Pragmático, Beijing apoyó las sanciones a la RPDC de la Organización de las Naciones Unidas (ONU) en represalia a sus ensayos nucleares; en febrero dejó de importar carbón y en abril suspendió sus vuelos a Seúl.
No obstante, no es imparcial ante las cíclicas hostilidades entre Pyongyang, Seúl, Japón y Washington. Esa aparente imparcialidad le permite mediar entre todos esos actores, de ahí que para Donald Trump la ficha china sea indispensable para evitar que la crisis descarrile, apunta la analista iraní Nazanín Armanian.
Por ello en su pasada visita a EE. UU., el presidente chino Xi Jinping fue recibido con una inesperada cordialidad por el magnate, quien le habría ofrecido distender su larga disputa comercial a cambio de interceder para que el líder norcoreano no realice nuevas pruebas nucleares.
Sin embargo, la multicentenaria Beijing tiene su propia agenda y hoy su prioridad es que EE. UU. desmantele su escudo antimisiles THAAD en Surcorea, el cual apunta a territorio chino y tiene capacidad para lanzar 48 misiles al mismo tiempo.
El añejo conflicto entre EE. UU. y la RPDC se ramificó globalmente. Rusia y China sostienen que la proximidad de las bases estadounidenses en Asia Pacífico amenaza a su seguridad, pues solo en Filipinas y Surcorea hay más de 60 mil soldados estadounidenses.
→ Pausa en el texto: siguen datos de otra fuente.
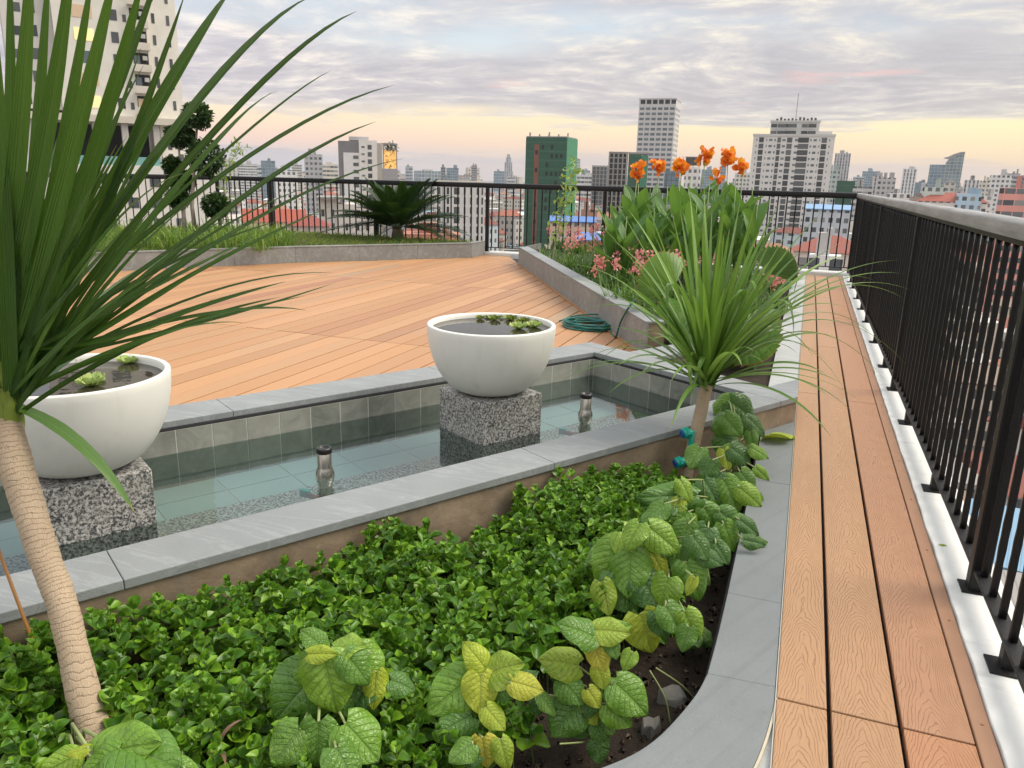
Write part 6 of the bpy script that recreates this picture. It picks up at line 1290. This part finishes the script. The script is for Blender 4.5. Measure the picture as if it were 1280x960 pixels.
def addp(vs, fs, mi):
    k = len(VW); VW.extend(vs); FW.extend([tuple(i+k for i in f) for f in fs]); WM.extend([mi]*len(fs))
n = 0; tries = 0
while n < 2300 and tries < 30000:
    tries += 1; az = math.radians(RNG.uniform(-60, 30)); d = 270*math.exp(RNG.uniform(0, 1)**1.15*2.0); x, y = d*math.sin(az), d*math.cos(az); w, dd = RNG.uniform(8, 17), RNG.uniform(7, 13)
    if not free(x, y, 5): continue
    rz = -az+RNG.normal(0, .5); cs, sn = math.cos(rz), math.sin(rz); h = RNG.choice([7, 10, 13.5, 17, 22], p=[.22, .32, .26, .14, .06])*RNG.uniform(.92, 1.08); tf = lambda q: (x+q[0]*cs-q[1]*sn, y+q[0]*sn+q[1]*cs, GZ+q[2])
    bx = [(-w/2, -dd/2, 0), (w/2, -dd/2, 0), (w/2, dd/2, 0), (-w/2, dd/2, 0), (-w/2, -dd/2, h), (w/2, -dd/2, h), (w/2, dd/2, h), (-w/2, dd/2, h)]
    addp([tf(q) for q in bx], [(0, 1, 5, 4), (1, 2, 6, 5), (2, 3, 7, 6), (3, 0, 4, 7)], 0); rr = RNG.random(); e_ = .4
    if rr < .55: rh = dd*.26; addp([tf(q) for q in ((-w/2-e_, -dd/2-e_, h), (w/2+e_, -dd/2-e_, h), (w/2+e_, dd/2+e_, h), (-w/2-e_, dd/2+e_, h), (-w*.22, 0, h+rh), (w*.22, 0, h+rh))], [(0, 1, 5, 4), (1, 2, 5), (2, 3, 4, 5), (3, 0, 4)], 1)
    else: addp([tf(q) for q in ((-w/2-.2, -dd/2-.2, h+.2), (w/2+.2, -dd/2-.2, h+.2), (w/2+.2, dd/2+.2, h+.2+(1.2 if rr > .75 else 0)), (-w/2-.2, dd/2+.2, h+.2+(1.2 if rr > .75 else 0)))], [(0, 1, 2, 3)], 2)
    n += 1
me = bpy.data.meshes.new('distant_houses'); me.from_pydata(VW, [], FW); me.update()
def rampmat(name, stops, win=False):
    def fn(nt, b):
        r = nt('ShaderNodeNewGeometry').outputs['Random Per Island']; c = nt.ramp(r, stops, 'CONSTANT'); o = nt.obj()
        c = nt.mix(nt.m('MULTIPLY', nt.noise(o, .35, 4, .65), .5), c, nt.mix(1.0, c, (.5, .48, .46), 'MULTIPLY'))
        if win:
            x, y, z = nt.xyz(o); fu = nt.m('FRACT', nt.m('DIVIDE', nt.m('ADD', x, nt.m('MULTIPLY', y, .8)), 2.6)); fz = nt.m('FRACT', nt.m('DIVIDE', z, 3.3)); bd = lambda f, q, s_: nt.m('MULTIPLY', nt.m('GREATER_THAN', f, q), nt.m('LESS_THAN', f, s_))
            c = nt.mix(nt.m('MULTIPLY', nt.m('MULTIPLY', bd(fu, .28, .72), bd(fz, .3, .75)), .9), c, (.06, .065, .07))
        P(nt, b, col=c, rough=.85)
    return mat(name, fn)
me.materials.append(rampmat('far_walls', [(0, (.72, .71, .68)), (.3, (.66, .62, .54)), (.5, (.74, .73, .72)), (.7, (.55, .53, .5)), (.82, (.68, .52, .42)), (.92, (.55, .64, .68))], True)); me.materials.append(rampmat('far_tiles', [(0, (.27, .08, .055)), (.3, (.33, .12, .08)), (.55, (.21, .07, .055)), (.75, (.36, .18, .125)), (.9, (.22, .17, .15))])); me.materials.append(rampmat('far_sheet_roofs', [(0, (.55, .55, .54)), (.3, (.68, .67, .64)), (.5, (.36, .36, .35)), (.75, (.25, .38, .5)), (.85, (.5, .45, .4))]))
me.polygons.foreach_set('material_index', np.array(WM, np.int32)); tag(link('distant_houses', me), 'far carpet of small houses with red and grey roofs stretching to the skyline', 'houses', kind='stuff')
n = 0; tries = 0
while n < 150 and tries < 9000:
    tries += 1; az = math.radians(RNG.uniform(-60, 16)); d = 380*math.exp(RNG.uniform(0, 1)*2.3); x, y = d*math.sin(az), d*math.cos(az)
    w = RNG.uniform(14, 30)*(1+d/2600); 
    if not free(x, y, w*.55): continue
    px = pxof((x, y, 0))[0]; lim = 1.2+d/F*RNG.choice([-2, 2, 6, 11], p=[.35, .3, .25, .10]); hh = max(14, lim-GZ)
    if d < 1000: hh = RNG.uniform(12, 24)+(9 if RNG.random() < .12 else 0)
    tn = np.array(WALLS[int(RNG.integers(0, 8))])*RNG.uniform(.7, 1.0); rt = link('city_block', MB().box(-w/2, w/2, -w*.35, w*.35, 0, hh).mesh('city_block', FA[['grid', 'ribbon', 'strip', 'glass'][int(RNG.choice(4, p=[.45, .3, .15, .1]))]]), None, None, (x, y, GZ)); rt.rotation_euler[2] = -az+RNG.normal(0, .3); rt['tint'] = list(map(float, tn)); rt['bay'] = 3.0*(1+d/1500); rt['storey'] = 3.2*(1+d/1500)
    g = 'mid-rise blocks' if d < 800 else 'distant hazy blocks'; tag(rt, '%s city block %s' % ('pale mid-rise' if d < 800 else 'hazy distant', zone(px)), 'building', g+' '+zone(px)); PLACED.append((x, y, w*.5)); n += 1
    part(rt, 'roof_plant_room', M_WALLT, [(-w*.2, w*.15, -w*.1, w*.2, hh+.01, hh+2.5)], tuple(map(float, tn*.8)))
# ---- city trees
T, uv = tmpl(3, 4, ([0, .35, .7, 1], [.3, 1, .8, .05]), lambda u, v, w: -.2*v*v); n = 0; tries = 0
proto = None
while n < 34 and tries < 4000:
    tries += 1; az = math.radians(RNG.uniform(-55, 45)); d = RNG.uniform(70, 330); x, y = d*math.sin(az), d*math.cos(az)
    if tries < 4: x, y = [atd(px, 262, dd)[:2] for px, dd in ((372, 200), (622, 240), (380, 215))][tries-1]
    elif not free(x, y, 4): continue
    hs = RNG.uniform(9, 15); px = pxof((x, y, 0))[0]; r = empty('city_tree', (x, y, GZ), 'round dark green street tree '+zone(px), 'tree', 'city trees '+zone(px)); m = MB(); m.tube([(0, 0, 0), (.2, .1, hs*.5), (.1, 0, hs*.8)], [.35, .25, .1], 6); m.build('trunk', M_BARK, r)
    nl = 420; v = RNG.normal(0, 1, (nl, 3)); v /= np.linalg.norm(v, axis=1)[:, None]; cl = RNG.normal(0, 1, (7, 3))*np.array([1.6, 1.6, 1.0]); O_ = cl[RNG.integers(0, 7, nl)]+v*RNG.uniform(.9, 2.1, nl)[:, None]+np.array([0, 0, hs*.72]); lb = LB(); lb.inst(T, uv, 3, 4, np.array([frame(nrm(q+RNG.normal(0, .5, 3)), q*.5+np.array([0, 0, 1]), .7, 1.0) for q in v]), O_)
    link('crown', mesh_np('crown', np.concatenate(lb.V), [np.concatenate(lb.Q)], np.concatenate(lb.U), True, M_TOPI), None, r); PLACED.append((x, y, 3)); n += 1
# ================================================================== HAZE, SKY, SUN, CAMERA
hz = MB(); hz.box(-5200, 5200, -2500, 5200, GZ-1.0, 125.0); hm = bpy.data.materials.new('haze_air'); hm.use_nodes = True; nt = NT(hm.node_tree); nt.n.remove(hm.node_tree.nodes['Principled BSDF'])
pv = nt('ShaderNodeVolumePrincipled'); pv.inputs['Color'].default_value = (.80, .84, .92, 1); pv.inputs['Density'].default_value = .00012; nt.l.new(pv.outputs[0], nt.n['Material Output'].inputs['Volume'])
ho = hz.build('haze', hm); tag(ho, kind='stuff')
SKYK = 8.9
w = bpy.data.worlds.new('World'); SC.world = w; w.use_nodes = True; nt = NT(w.node_tree); bg = w.node_tree.nodes['Background']
SUN_EL, SUN_AZ = math.radians(50), math.radians(62)      # azimuth clockwise from +Y
sky = nt('ShaderNodeTexSky', sky_type='NISHITA', sun_disc=False); sky.sun_elevation = SUN_EL; sky.sun_rotation = SUN_AZ; sky.altitude = 40; sky.air_density = 1.2; sky.dust_density = 2.0
g = nt('ShaderNodeTexCoord').outputs['Generated']; X_, Y_, Z_ = nt.xyz(g); zc = nt.m('MAXIMUM', Z_, 0.0)
az_ = nt.m('ARCTAN2', X_, Y_); rgt = nt.m('MULTIPLY_ADD', az_, .95, .80, clamp=True)      # towards the sunset side
clearL = nt.ramp(zc, [(0, (.62, .56, .58)), (.020, (.62, .56, .60)), (.040, (.98, .65, .55)), (.065, (1.03, .79, .55)), (.10, (1.0, .85, .66)), (.13, (.80, .86, .86)), (.17, (.66, .80, .88)), (.40, (.70, .82, .95)), (1, (.70, .80, .92))])
clearR = nt.ramp(zc, [(0, (.80, .62, .48)), (.020, (.96, .68, .44)), (.040, (1.03, .79, .45)), (.065, (1.08, .91, .50)), (.10, (1.02, .90, .55)), (.13, (.84, .90, .84)), (.17, (.66, .80, .88)), (.40, (.70, .82, .95)), (1, (.70, .80, .92))])
clear = nt.mix(rgt, clearL, clearR)
# broken stratocumulus sheet: a flat layer seen in perspective
dv = nt.m('ADD', zc, .06); P2 = nt('ShaderNodeCombineXYZ', {0: nt.m('DIVIDE', X_, dv), 1: nt.m('DIVIDE', Y_, dv), 2: 0.0}).outputs[0]
warp = nt('ShaderNodeTexNoise'); warp.inputs['Scale'].default_value = .35; nt.set(warp.inputs['Vector'], P2)
wv = nt('ShaderNodeVectorMath', operation='MULTIPLY_ADD'); nt.set(wv.inputs[0], warp.outputs['Color']); wv.inputs[1].default_value = (1.6, 1.6, 0); nt.set(wv.inputs[2], P2)
Q = wv.outputs[0]
big = nt.noise(nt.vmul(Q, (.16, .22, 1)), 1.0, 4, .5); mid = nt.noise(nt.vmul(Q, (.55, .62, 1)), 1.0, 7, .62); fine = nt.noise(nt.vmul(Q, (2.3, 2.6, 1)), 1.0, 7, .68, .2)
cov = nt.m('ADD', nt.m('MULTIPLY', big, .66), nt.m('ADD', nt.m('MULTIPLY', mid, .26), nt.m('MULTIPLY', fine, .12)))
wob = nt.noise(nt.vmul(Q, (.28, .28, 1)), 1.0, 5, .6); wz = nt.m('ADD', zc, nt.m('MULTIPLY_ADD', wob, .10, -.05)); wz = nt.m('ADD', wz, nt.m('MULTIPLY', rgt, .004))
bias = nt.ramp(wz, [(0, .51), (.022, .50), (.038, .34), (.058, .32), (.072, .52), (.095, .605), (.135, .570), (.17, .515), (.25, .53), (1, .55)])
cov = nt.m('ADD', cov, nt.m('SUBTRACT', bias, .5))
dens = nt.ramp(cov, [(.44, 0), (.50, .55), (.56, .92), (.66, 1)])
lum = nt.m('ADD', nt.m('MULTIPLY', fine, .62), nt.m('MULTIPLY', mid, .38)); lum = nt.m('MULTIPLY_ADD', nt.m('SUBTRACT', lum, .5), 1.25, .5); lum = nt.m('SUBTRACT', lum, nt.m('MULTIPLY', nt.m('SUBTRACT', cov, .55), .35))
shL = nt.ramp(lum, [(.36, (.47, .43, .485)), (.46, (.56, .515, .56)), (.53, (.67, .615, .635)), (.62, (.92, .82, .77)), (.72, (1.08, .97, .84))])
shR = nt.ramp(lum, [(.36, (.49, .455, .475)), (.46, (.585, .54, .54)), (.53, (.71, .65, .60)), (.62, (.95, .86, .68)), (.72, (1.05, .97, .74))])
shade = nt.mix(rgt, shL, shR)
lowc = nt.mix(nt.ramp(zc, [(.03, 1), (.07, 0)]), shade, nt.mix(rgt, (.50, .46, .53), (.80, .62, .50)))
hi = nt.mix(nt.ramp(zc, [(.24, 0), (.55, 1)]), lowc, nt.mix(mid, (1.18, 1.15, 1.13), (1.9, 1.83, 1.74)))
col = nt.mix(dens, clear, hi)
pk = nt.ramp(nt.noise(nt.vmul(Q, (.9, .9, 1)), 1.0, 3), [(.60, 0), (.70, 1)]); pk = nt.m('MULTIPLY', pk, nt.ramp(zc, [(.07, 0), (.09, .6), (.13, .6), (.16, 0)]))
col = nt.mix(pk, col, (.95, .55, .48))
tot = nt.mix(.10, nt.mix(1.0, col, (SKYK, SKYK, SKYK), 'MULTIPLY'), sky.outputs[0])
nt.set(bg.inputs[0], tot); bg.inputs[1].default_value = .10
for nd in w.node_tree.nodes:
    if nd.bl_idname == 'ShaderNodeMix': nd.clamp_result = False
sl = bpy.data.lights.new('Sun', 'SUN'); sl.energy = 3.0; sl.angle = math.radians(32); sl.color = (1, .90, .75); so = bpy.data.objects.new('Sun', sl); COL.objects.link(so)
sd = np.array([math.sin(SUN_AZ)*math.cos(SUN_EL), math.cos(SUN_AZ)*math.cos(SUN_EL), math.sin(SUN_EL)]); so.rotation_euler = Vector(sd).to_track_quat('Z', 'Y').to_euler()
cd = bpy.data.cameras.new('Camera'); co = bpy.data.objects.new('Camera', cd); COL.objects.link(co); cd.sensor_width = 36; cd.lens = 27.0; cd.clip_start = .02; cd.clip_end = 20000
co.matrix_world = Matrix(((CR[0], CU[0], -CW[0], 0), (CR[1], CU[1], -CW[1], 0), (CR[2], CU[2], -CW[2], EYE), (0, 0, 0, 1))); SC.camera = co
vs = SC.view_settings; vs.view_transform = 'Standard'; vs.look = 'None'; vs.exposure = .38; vs.gamma = 1; vs.use_curve_mapping = False
SC.cycles.use_denoising = True; SC.render.filter_size = 1.1; SC.cycles.volume_bounces = 0; SC.cycles.max_bounces = 8; SC.cycles.transparent_max_bounces = 12; SC.cycles.sample_clamp_indirect = 6; SC.cycles.use_adaptive_sampling = True; SC.cycles.adaptive_threshold = .015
Para encarar esa amenaza, Beijing ha construido bases militares en islas artificiales del archipiélago de las Spratly, en el Mar de China Meridional, para desde ahí alcanzar blancos de EE. UU.
En septiembre de 2016, ambos colosos realizaron maniobras en el sur del Mar de China para mostrar su músculo a Occidente.